Sunday, October 21, 2012

Da apoptose à histerese: o pensamento zombie


De Nadj Popi, no blog de Paul Jorion:
Paul, je souscris pleinement à l’analyse claire, concise et circonstanciée que vous nous livriez dans votre article du Monde daté du mardi 8 octobre dernier intitulé Le comportement suicidaire de la finance, dans lequel vous exposiez à propos des civilisations, la thèse fondamentale de « l’incapacité de leurs élites et de leurs gouvernements à se représenter clairement le processus d’effondrement en cours ».
De facto, le processus que vous dépeignez a été théorisé en sciences sociales (sociologie et économie), tout comme en sciences physiques, par le concept d’hystérèse, dont on peut dire en substance qu’il décrit la persistance d’un comportement, d’une attitude, qui caractérisait un environnement, un monde, un horizon, un univers particulier, comme cadre de représentation alors que précisément nous avons changé, à la suite d’un choc exogène ou d’une crise (rupture du cadre de représentation), de monde, d’univers, d’horizon et de cadre de représentation.
Autrement dit l’hystérèse théorise prosaïquement l’idée de la persistance d’un effet dont la cause a en réalité disparu.
L’effet d’hystérèse a été étudié dans la littérature économique, en théorie du commerce international (analysant le lien entre taux de change et balance commerciale) ainsi qu’en théorie du chômage (l’article de 1986 Summers et Blanchard, « Hysteresis and the European unemployment problem », NBER).
(...)

Hayek quant à lui exprime cette idée de l’hystérèse dans sa théorie du cycle en soutenant que toute politique de relance produit une situation de crise qui rétroactivement modifie la mémoire du système économique, rendant de fait inopérante toute nouvelle politique de relance.
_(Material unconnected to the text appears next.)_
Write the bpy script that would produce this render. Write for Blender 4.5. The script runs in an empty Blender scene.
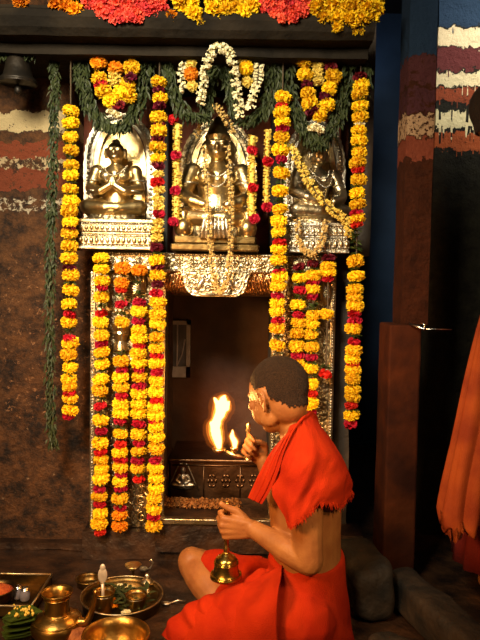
import bpy, bmesh, math, random
from mathutils import Vector, Matrix, noise
from mathutils.bvhtree import BVHTree
V = Vector
SC = bpy.context.scene
COL = SC.collection
rnd = random.Random(7)
# ---------------------------------------------------------------- camera
CAM = V((0, 0, 1.11))
F = 640.0
ROT = Matrix.Rotation(math.radians(87), 3, 'X') @ Matrix.Rotation(math.radians(1.0), 3, 'Z')
cd = bpy.data.cameras.new('camera'); co = bpy.data.objects.new('camera', cd); COL.objects.link(co)
co.location = CAM; co.rotation_euler = ROT.to_euler()
cd.sensor_fit = 'VERTICAL'; cd.sensor_height = 24; cd.lens = 24; cd.clip_start = .05
SC.camera = co

def at(px, py, Y):
    d = ROT @ V(((px - 240) / F, -(py - 320) / F, -1))
    return CAM + d * (Y / d.y)

# ---------------------------------------------------------------- materials
def pm(name, c1, c2=None, rough=.6, metal=0., scale=20, bump=0., bscale=None, detail=6, lo=.35, hi=.65, voro=0., vscale=60, spec=None, objrand=0., sheen=0.):
    m = bpy.data.materials.new(name); m.use_nodes = True
    nt = m.node_tree; N = nt.nodes; L = nt.links
    b = N['Principled BSDF']
    b.inputs['Roughness'].default_value = rough; b.inputs['Metallic'].default_value = metal
    if spec is not None: b.inputs['Specular IOR Level'].default_value = spec
    if sheen: b.inputs['Sheen Weight'].default_value = sheen
    tc = N.new('ShaderNodeTexCoord')
    out = None
    if c2:
        n = N.new('ShaderNodeTexNoise'); n.inputs['Scale'].default_value = scale; n.inputs['Detail'].default_value = detail
        L.new(tc.outputs['Object'], n.inputs['Vector'])
        r = N.new('ShaderNodeValToRGB'); e = r.color_ramp.elements
        e[0].position = lo; e[1].position = hi; e[0].color = (*c1, 1); e[1].color = (*c2, 1)
        L.new(n.outputs['Fac'], r.inputs['Fac']); out = r.outputs['Color']
    else:
        b.inputs['Base Color'].default_value = (*c1, 1)
    if objrand:
        hs = N.new('ShaderNodeHueSaturation'); oi = N.new('ShaderNodeObjectInfo')
        mp = N.new('ShaderNodeMapRange'); mp.inputs['To Min'].default_value = 1 - objrand; mp.inputs['To Max'].default_value = 1 + objrand * .6
        L.new(oi.outputs['Random'], mp.inputs['Value']); L.new(mp.outputs['Result'], hs.inputs['Value'])
        mp2 = N.new('ShaderNodeMapRange'); mp2.inputs['To Min'].default_value = .488; mp2.inputs['To Max'].default_value = .506
        L.new(oi.outputs['Random'], mp2.inputs['Value']); L.new(mp2.outputs['Result'], hs.inputs['Hue'])
        if out: L.new(out, hs.inputs['Color'])
        else: hs.inputs['Color'].default_value = (*c1, 1)
        out = hs.outputs['Color']
    if out: L.new(out, b.inputs['Base Color'])
    h = None
    if bump:
        n2 = N.new('ShaderNodeTexNoise'); n2.inputs['Scale'].default_value = bscale or scale * 2; n2.inputs['Detail'].default_value = 5
        L.new(tc.outputs['Object'], n2.inputs['Vector']); h = n2.outputs['Fac']
        bp = N.new('ShaderNodeBump'); bp.inputs['Strength'].default_value = bump; bp.inputs['Distance'].default_value = .01
        L.new(h, bp.inputs['Height']); L.new(bp.outputs['Normal'], b.inputs['Normal'])
        last = bp
    if voro:
        v = N.new('ShaderNodeTexVoronoi'); v.feature = 'SMOOTH_F1'; v.inputs['Scale'].default_value = vscale
        L.new(tc.outputs['Object'], v.inputs['Vector'])
        bp2 = N.new('ShaderNodeBump'); bp2.inputs['Strength'].default_value = voro; bp2.inputs['Distance'].default_value = .012
        L.new(v.outputs['Distance'], bp2.inputs['Height'])
        if bump: L.new(last.outputs['Normal'], bp2.inputs['Normal'])
        L.new(bp2.outputs['Normal'], b.inputs['Normal'])
    return m

def emis(name, col, s):
    m = bpy.data.materials.new(name); m.use_nodes = True
    b = m.node_tree.nodes['Principled BSDF']
    b.inputs['Base Color'].default_value = (0, 0, 0, 1)
    b.inputs['Emission Color'].default_value = (*col, 1); b.inputs['Emission Strength'].default_value = s
    return m

def banded(name, bands, zof, base, base2, wear=.5, namp=.012, rough=.75, drips=0., spec=.4):
    """painted stone: bands = [(py0, py1, colour)], zof maps py to a height on the object; worn paint over stone"""
    m = bpy.data.materials.new(name); m.use_nodes = True
    nt = m.node_tree; N = nt.nodes; L = nt.links; b = N['Principled BSDF']
    b.inputs['Roughness'].default_value = rough; b.inputs['Specular IOR Level'].default_value = spec
    tc = N.new('ShaderNodeTexCoord'); sx = N.new('ShaderNodeSeparateXYZ'); L.new(tc.outputs['Object'], sx.inputs[0])
    def ns(scale, det=6, rgh=.6, sc3=None):
        n = N.new('ShaderNodeTexNoise'); n.inputs['Scale'].default_value = scale; n.inputs['Detail'].default_value = det; n.inputs['Roughness'].default_value = rgh
        if sc3:
            mp = N.new('ShaderNodeMapping'); mp.inputs['Scale'].default_value = sc3
            L.new(tc.outputs['Object'], mp.inputs['Vector']); L.new(mp.outputs['Vector'], n.inputs['Vector'])
        else: L.new(tc.outputs['Object'], n.inputs['Vector'])
        return n.outputs['Fac']
    def math_(op, a, c):
        k = N.new('ShaderNodeMath'); k.operation = op
        for i, x in enumerate((a, c)):
            if isinstance(x, (int, float)): k.inputs[i].default_value = x
            else: L.new(x, k.inputs[i])
        return k.outputs[0]
    wob = math_('MULTIPLY', math_('SUBTRACT', ns(28), .5), namp * 5)
    z = math_('ADD', sx.outputs['Z'], wob)
    if drips:
        dr = math_('MULTIPLY', math_('GREATER_THAN', ns(60, 2, .5, (1, 1, .05)), .60), drips)
        z = math_('ADD', z, math_('MULTIPLY', dr, ns(14, 2)))
    st = N.new('ShaderNodeValToRGB'); e = st.color_ramp.elements
    e[0].color = (*base, 1); e[1].color = (*base2, 1); e[0].position = .40; e[1].position = .66
    L.new(ns(13, 12, .78), st.inputs['Fac']); cur = st.outputs['Color']
    worn = ns(45, 8, .75)
    for (y0, y1, c, w) in bands:
        z1, z0 = zof(y0), zof(y1)
        inb = math_('MULTIPLY', math_('GREATER_THAN', z, z0), math_('LESS_THAN', z, z1))
        msk = math_('MULTIPLY', inb, math_('GREATER_THAN', worn, w))
        mx = N.new('ShaderNodeMix'); mx.data_type = 'RGBA'
        L.new(msk, mx.inputs['Factor']); L.new(cur, mx.inputs['A']); mx.inputs['B'].default_value = (*c, 1)
        cur = mx.outputs['Result']
    L.new(cur, b.inputs['Base Color'])
    bp = N.new('ShaderNodeBump'); bp.inputs['Strength'].default_value = 1.0; bp.inputs['Distance'].default_value = .03
    L.new(ns(22, 10, .7), bp.inputs['Height']); L.new(bp.outputs['Normal'], b.inputs['Normal'])
    return m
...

C’est sur cet argument de l’hystérèse que se fondent les thuriféraires du capitalisme néolibéral pour justifier le caractère passéiste désuet, périmé, éculé de la politique économique keynésienne qui n’aurait plus d’effet sur la réalité économique en raison de la crise et du changement de structure économique qu’elle a opéré.
A contrario, on pourrait aussi arguer que les chocs d’austérité imposés par les néolibéraux ne produiront pas l’effet escompté précisément en raison de l’effet d’hystérèse et de la persistance d’invariants d’ordre anthropologique et culturel que l’injonction au changement de modèle économique ne saurait infléchir, modifier, amender, voire transformer.
On voit ainsi clairement que le chantage au benchmarking et à l’alignement des modèles économiques et sociaux se trouve frappé d’irrecevabilité en raison de la persistance d’invariants qui structurent les économies : l’effet d’hystérèse invalide donc l’entichement pour le modèle allemand qui n’est en réalité que le reniement du modèle rhénan lui-même.
L’effet d’hystérèse trouve sa manifestation la plus aboutie dans l’expression hayékienne de « mirage de la justice sociale » (Droit Législation et Liberté, volume 2) qui décrit la persistance du concept de justice sociale même à la suite du basculement du monde vers l’horizon du capitalisme néolibéral régenté par les inégalités.
En réalité, cette idée formulée par Hayek ne fait que reprendre l’expression célèbre de Marx immortalisée dans son Manifeste du Parti Communiste : « Un spectre hante l’Europe – le spectre du communisme ». On ne saurait trouver meilleure définition du concept d’hystérèse : le spectre comme le mirage sont deux concepts qui expriment le phénomène hystérétique.
Plus récemment, on retrouve la formulation de l’hystérèse chez le sociologue allemand Ulrich Beck, par son expression (reprise par Emmanuel Todd) de « concept zombie », qui traduit l’idée de la persistance de certains concepts inopérants pour décrire le changement de réalité qui vient de survenir : le libre-échange, la compétitivité, la réduction des déficits et l’efficience des marchés financiers, sont autant de concepts et d’expressions zombies ou spectrales qui persistent malgré le fait qu’elles désignent et décrivent une réalité qui n’existe plus.